* Task requirements *
Your task is to retype each line of the data below exactly.

## Begin Dataset extract

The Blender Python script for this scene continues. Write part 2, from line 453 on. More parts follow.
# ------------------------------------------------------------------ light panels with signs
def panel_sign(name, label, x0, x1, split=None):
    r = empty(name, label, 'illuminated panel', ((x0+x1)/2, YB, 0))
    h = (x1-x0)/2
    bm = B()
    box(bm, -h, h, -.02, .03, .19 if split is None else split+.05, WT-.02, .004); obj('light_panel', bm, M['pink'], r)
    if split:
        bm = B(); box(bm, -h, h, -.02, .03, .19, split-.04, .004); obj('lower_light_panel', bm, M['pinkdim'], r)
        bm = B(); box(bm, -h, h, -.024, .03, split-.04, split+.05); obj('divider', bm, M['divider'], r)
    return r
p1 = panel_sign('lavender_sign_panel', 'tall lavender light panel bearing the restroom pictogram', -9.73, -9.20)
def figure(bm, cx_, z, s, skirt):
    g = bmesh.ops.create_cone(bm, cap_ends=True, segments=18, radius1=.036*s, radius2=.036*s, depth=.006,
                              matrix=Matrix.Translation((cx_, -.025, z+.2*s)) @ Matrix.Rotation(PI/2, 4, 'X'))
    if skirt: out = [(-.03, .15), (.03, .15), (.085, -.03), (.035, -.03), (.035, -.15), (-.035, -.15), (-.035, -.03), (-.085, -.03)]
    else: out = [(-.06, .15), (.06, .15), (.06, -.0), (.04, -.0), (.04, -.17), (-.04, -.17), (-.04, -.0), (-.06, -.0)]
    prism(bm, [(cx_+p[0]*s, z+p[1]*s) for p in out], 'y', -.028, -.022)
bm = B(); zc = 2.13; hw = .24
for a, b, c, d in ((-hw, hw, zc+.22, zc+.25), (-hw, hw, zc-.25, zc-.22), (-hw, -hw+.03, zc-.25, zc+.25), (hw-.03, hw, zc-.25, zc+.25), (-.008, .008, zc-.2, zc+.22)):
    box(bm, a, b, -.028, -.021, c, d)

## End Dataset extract

* Answer for this exercise *
The Blender Python script for this scene continues. Write part 2, from line 453 on. More parts follow.
# ------------------------------------------------------------------ light panels with signs
def panel_sign(name, label, x0, x1, split=None):
    r = empty(name, label, 'illuminated panel', ((x0+x1)/2, YB, 0))
    h = (x1-x0)/2
    bm = B()
    box(bm, -h, h, -.02, .03, .19 if split is None else split+.05, WT-.02, .004); obj('light_panel', bm, M['pink'], r)
    if split:
        bm = B(); box(bm, -h, h, -.02, .03, .19, split-.04, .004); obj('lower_light_panel', bm, M['pinkdim'], r)
        bm = B(); box(bm, -h, h, -.024, .03, split-.04, split+.05); obj('divider', bm, M['divider'], r)
    return r
p1 = panel_sign('lavender_sign_panel', 'tall lavender light panel bearing the restroom pictogram', -9.73, -9.20)
def figure(bm, cx_, z, s, skirt):
    g = bmesh.ops.create_cone(bm, cap_ends=True, segments=18, radius1=.036*s, radius2=.036*s, depth=.006,
                              matrix=Matrix.Translation((cx_, -.025, z+.2*s)) @ Matrix.Rotation(PI/2, 4, 'X'))
    if skirt: out = [(-.03, .15), (.03, .15), (.085, -.03), (.035, -.03), (.035, -.15), (-.035, -.15), (-.035, -.03), (-.085, -.03)]
    else: out = [(-.06, .15), (.06, .15), (.06, -.0), (.04, -.0), (.04, -.17), (-.04, -.17), (-.04, -.0), (-.06, -.0)]
    prism(bm, [(cx_+p[0]*s, z+p[1]*s) for p in out], 'y', -.028, -.022)
bm = B(); zc = 2.13; hw = .24
for a, b, c, d in ((-hw, hw, zc+.22, zc+.25), (-hw, hw, zc-.25, zc-.22), (-hw, -hw+.03, zc-.25, zc+.25), (hw-.03, hw, zc-.25, zc+.25), (-.008, .008, zc-.2, zc+.22)):
    box(bm, a, b, -.028, -.021, c, d)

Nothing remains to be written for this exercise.